Molly Jong-Fast—an editor at large at the Daily Beast and cohost of The New Abnormal podcast—has sold her book The Last Good Day to Simon & Schuster for a reported six figures. According to the publisher, the book examines how trends in the 1990s set the stage for the political clashes and inequality of the present, illustrates “how technological innovation outpaced our ability to regulate it,” and “how government policies fanned the flames of war and cultural division no one could yet fathom.”
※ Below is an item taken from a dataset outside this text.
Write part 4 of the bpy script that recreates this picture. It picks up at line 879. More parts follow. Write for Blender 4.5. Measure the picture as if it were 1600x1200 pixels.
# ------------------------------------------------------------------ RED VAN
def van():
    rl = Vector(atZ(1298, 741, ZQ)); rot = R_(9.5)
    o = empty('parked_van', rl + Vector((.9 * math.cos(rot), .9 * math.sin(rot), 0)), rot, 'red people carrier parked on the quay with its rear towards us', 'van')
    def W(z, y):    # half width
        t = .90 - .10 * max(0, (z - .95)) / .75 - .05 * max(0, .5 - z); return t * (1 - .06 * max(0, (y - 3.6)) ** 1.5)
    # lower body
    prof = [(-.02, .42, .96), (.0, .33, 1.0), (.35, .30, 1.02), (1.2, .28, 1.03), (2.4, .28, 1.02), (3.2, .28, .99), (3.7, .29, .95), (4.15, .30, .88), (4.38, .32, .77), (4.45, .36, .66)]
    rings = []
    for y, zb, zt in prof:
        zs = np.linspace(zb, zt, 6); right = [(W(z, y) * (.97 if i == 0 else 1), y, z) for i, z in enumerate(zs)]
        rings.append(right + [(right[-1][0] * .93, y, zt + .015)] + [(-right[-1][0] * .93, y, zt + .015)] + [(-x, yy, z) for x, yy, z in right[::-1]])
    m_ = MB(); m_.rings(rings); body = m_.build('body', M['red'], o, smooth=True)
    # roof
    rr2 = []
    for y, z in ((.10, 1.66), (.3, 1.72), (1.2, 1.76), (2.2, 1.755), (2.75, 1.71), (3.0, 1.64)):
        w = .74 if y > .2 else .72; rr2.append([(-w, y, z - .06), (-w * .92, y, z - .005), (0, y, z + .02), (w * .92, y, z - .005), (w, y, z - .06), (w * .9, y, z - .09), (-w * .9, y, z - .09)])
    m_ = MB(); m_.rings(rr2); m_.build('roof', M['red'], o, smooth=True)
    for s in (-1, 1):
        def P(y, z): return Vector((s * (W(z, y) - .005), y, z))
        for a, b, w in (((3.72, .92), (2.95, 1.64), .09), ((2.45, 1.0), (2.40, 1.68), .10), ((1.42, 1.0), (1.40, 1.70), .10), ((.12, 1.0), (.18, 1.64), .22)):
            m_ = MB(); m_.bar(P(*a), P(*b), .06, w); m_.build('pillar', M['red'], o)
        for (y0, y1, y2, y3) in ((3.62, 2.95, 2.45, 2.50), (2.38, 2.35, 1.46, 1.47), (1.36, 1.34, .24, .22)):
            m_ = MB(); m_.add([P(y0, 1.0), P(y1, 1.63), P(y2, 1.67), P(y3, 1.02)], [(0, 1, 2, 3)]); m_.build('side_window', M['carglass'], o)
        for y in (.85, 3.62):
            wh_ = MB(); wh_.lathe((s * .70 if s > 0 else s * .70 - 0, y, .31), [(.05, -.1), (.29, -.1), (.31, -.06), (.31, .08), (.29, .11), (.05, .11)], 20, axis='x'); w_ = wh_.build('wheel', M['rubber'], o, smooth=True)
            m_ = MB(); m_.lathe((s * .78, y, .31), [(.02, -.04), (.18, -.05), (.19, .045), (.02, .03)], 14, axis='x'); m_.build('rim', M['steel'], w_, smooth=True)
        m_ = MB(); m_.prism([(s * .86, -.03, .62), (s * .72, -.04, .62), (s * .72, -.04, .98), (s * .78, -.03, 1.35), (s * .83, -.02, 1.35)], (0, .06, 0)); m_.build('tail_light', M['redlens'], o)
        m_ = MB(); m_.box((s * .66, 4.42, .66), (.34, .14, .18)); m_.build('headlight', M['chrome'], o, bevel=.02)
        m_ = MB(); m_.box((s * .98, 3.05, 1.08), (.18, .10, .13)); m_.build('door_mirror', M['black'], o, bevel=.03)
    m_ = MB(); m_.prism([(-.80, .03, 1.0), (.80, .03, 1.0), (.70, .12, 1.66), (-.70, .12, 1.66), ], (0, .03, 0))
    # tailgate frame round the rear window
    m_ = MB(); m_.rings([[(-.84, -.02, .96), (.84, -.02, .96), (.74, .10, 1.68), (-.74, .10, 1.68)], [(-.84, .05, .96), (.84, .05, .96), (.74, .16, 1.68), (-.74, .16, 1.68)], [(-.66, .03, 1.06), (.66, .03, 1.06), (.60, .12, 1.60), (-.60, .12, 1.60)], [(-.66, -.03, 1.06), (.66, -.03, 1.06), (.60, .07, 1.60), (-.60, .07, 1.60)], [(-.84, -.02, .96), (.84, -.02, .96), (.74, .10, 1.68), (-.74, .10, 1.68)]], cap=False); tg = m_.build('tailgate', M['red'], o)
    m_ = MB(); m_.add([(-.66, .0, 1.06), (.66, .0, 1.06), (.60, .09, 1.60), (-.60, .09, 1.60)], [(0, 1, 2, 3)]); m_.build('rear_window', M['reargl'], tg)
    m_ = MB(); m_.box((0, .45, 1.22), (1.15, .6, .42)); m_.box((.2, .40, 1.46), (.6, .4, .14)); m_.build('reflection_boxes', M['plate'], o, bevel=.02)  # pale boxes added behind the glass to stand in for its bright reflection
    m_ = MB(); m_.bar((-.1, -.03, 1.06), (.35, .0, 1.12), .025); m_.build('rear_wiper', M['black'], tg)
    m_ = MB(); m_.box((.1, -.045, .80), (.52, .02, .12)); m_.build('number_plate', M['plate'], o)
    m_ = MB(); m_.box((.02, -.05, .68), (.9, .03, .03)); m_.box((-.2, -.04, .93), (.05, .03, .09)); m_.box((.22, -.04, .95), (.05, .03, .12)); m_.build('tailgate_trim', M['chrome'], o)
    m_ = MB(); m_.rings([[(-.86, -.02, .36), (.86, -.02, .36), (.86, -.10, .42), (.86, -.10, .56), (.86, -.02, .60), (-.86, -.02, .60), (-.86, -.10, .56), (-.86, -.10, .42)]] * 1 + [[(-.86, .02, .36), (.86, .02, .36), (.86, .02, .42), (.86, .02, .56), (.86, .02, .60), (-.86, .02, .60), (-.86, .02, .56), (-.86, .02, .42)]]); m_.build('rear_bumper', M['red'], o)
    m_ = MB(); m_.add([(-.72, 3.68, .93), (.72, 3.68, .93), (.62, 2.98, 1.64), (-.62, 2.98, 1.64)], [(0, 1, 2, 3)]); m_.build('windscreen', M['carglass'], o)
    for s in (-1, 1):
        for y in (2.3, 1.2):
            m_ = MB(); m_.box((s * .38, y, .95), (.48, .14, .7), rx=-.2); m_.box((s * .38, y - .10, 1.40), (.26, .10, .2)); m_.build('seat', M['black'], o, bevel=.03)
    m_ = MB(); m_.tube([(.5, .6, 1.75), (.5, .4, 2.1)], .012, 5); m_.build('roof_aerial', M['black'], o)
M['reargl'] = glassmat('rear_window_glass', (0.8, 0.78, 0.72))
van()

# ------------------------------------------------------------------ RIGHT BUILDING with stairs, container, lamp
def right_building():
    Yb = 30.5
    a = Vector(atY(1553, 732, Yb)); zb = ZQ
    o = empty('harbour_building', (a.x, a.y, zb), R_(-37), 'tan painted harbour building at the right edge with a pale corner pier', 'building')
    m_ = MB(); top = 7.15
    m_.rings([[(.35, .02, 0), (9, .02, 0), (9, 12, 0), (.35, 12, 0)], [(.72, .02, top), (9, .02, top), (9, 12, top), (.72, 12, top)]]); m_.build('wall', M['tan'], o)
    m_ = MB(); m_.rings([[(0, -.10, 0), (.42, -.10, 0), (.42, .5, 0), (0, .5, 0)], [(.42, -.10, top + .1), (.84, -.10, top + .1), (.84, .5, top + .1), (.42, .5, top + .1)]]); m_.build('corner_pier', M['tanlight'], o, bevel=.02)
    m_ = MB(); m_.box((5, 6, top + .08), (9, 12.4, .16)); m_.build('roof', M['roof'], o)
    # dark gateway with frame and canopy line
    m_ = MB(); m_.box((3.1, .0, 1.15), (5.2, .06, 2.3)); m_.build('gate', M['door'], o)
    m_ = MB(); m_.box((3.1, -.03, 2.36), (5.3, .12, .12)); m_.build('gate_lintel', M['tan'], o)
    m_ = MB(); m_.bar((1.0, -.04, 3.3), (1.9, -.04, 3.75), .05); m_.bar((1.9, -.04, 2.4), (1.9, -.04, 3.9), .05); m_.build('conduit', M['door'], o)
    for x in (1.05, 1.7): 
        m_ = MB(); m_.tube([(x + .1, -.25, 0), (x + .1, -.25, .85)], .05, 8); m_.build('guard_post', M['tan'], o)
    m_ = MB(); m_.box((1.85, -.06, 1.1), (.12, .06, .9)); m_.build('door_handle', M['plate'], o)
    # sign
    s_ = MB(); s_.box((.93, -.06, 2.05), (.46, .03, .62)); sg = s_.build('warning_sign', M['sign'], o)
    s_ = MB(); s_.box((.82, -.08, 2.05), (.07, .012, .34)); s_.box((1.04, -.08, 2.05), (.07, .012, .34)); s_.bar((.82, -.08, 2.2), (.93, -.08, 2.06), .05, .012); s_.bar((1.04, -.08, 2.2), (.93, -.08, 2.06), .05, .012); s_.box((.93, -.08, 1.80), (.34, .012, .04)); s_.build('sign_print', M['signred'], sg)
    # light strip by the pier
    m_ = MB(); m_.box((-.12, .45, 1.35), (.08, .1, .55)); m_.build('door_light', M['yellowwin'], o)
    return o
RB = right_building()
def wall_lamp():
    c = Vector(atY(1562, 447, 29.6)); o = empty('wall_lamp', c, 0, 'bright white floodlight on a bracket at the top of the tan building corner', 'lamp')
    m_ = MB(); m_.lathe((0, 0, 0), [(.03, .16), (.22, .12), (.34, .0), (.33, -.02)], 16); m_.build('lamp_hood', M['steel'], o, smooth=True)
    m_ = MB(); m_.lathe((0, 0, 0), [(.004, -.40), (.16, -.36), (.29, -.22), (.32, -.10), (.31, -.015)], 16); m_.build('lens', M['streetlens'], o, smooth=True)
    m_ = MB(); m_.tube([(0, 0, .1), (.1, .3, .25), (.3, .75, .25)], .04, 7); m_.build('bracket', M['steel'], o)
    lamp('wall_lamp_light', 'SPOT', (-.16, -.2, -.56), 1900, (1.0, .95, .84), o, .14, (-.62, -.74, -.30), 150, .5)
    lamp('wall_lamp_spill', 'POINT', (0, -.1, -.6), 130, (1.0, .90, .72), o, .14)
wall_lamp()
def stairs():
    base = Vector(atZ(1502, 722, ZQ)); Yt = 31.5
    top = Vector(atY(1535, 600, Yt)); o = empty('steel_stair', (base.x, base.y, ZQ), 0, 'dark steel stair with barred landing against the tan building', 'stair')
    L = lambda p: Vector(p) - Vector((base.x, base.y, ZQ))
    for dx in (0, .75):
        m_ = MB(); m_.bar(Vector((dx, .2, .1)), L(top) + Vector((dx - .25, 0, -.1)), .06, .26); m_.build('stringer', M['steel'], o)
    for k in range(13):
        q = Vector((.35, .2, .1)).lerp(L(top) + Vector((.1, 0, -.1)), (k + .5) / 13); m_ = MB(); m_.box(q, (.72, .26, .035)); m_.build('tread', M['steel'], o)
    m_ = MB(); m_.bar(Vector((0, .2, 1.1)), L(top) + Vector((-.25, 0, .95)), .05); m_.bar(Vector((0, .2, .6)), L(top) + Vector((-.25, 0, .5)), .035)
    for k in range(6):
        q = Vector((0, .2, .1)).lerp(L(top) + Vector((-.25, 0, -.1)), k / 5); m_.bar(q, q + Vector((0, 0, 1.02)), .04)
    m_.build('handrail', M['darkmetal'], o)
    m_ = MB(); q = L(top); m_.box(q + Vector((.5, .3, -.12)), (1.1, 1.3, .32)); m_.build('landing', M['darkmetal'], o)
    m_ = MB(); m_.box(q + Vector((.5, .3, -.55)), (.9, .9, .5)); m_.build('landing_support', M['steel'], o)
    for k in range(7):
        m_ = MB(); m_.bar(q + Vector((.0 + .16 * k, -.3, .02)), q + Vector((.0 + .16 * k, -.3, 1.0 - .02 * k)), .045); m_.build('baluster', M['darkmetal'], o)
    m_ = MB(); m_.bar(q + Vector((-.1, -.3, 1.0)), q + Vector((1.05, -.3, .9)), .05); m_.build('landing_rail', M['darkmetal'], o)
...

Jhumpa Lahiri and Princeton classics professor Yelena Baraz are working on a new translation of Ovid’s Metamorphoses for the Modern Library imprint. Penguin Random House calls it “a fresh, nuanced, and faithful rendering” of the Latin poem, adding that the translation illuminates “transformation, loss of agency, and reclamation of power in one of the most influential works of Western culture.”
Blakey Bailey’s biography of Philip Roth, which has been dropped by Norton, has a new publisher, the Associated Press reports. Skyhorse Publishing told the AP that its paperback edition of Philip Roth: The Biography will be available on June 15, and hopes to have the e-book and audio editions ready by Wednesday.
At 4Columns, Blair McClendon writes about Barry Jenkins’s television adaption of The Underground Railroad, Colson Whitehead’s speculative abolitionist fiction, which won the Pulitzer Prize. McClendon says he was at first worried that Jenkins’s talents would not translate to TV: “I feared that the grammar of television was so antithetical to what he excelled at that it would be his undoing. Instead, Jenkins has hopefully put to rest what it means to say that a show ‘looks like cinema.’”
On Wednesday at 3 PM EST, Tobi Haslett will moderate a discussion on “Riot Logistics,” featuring Joshua Clover, Charmaine Chu, Nick Dyer-Witheford, and Shemon Salam.
Merve Emre will present a talk on “The Pernicious Fiction of the ‘Public Intellectual’” for the Bonn Lectures in the Public Humanities on July 15 via Zoom.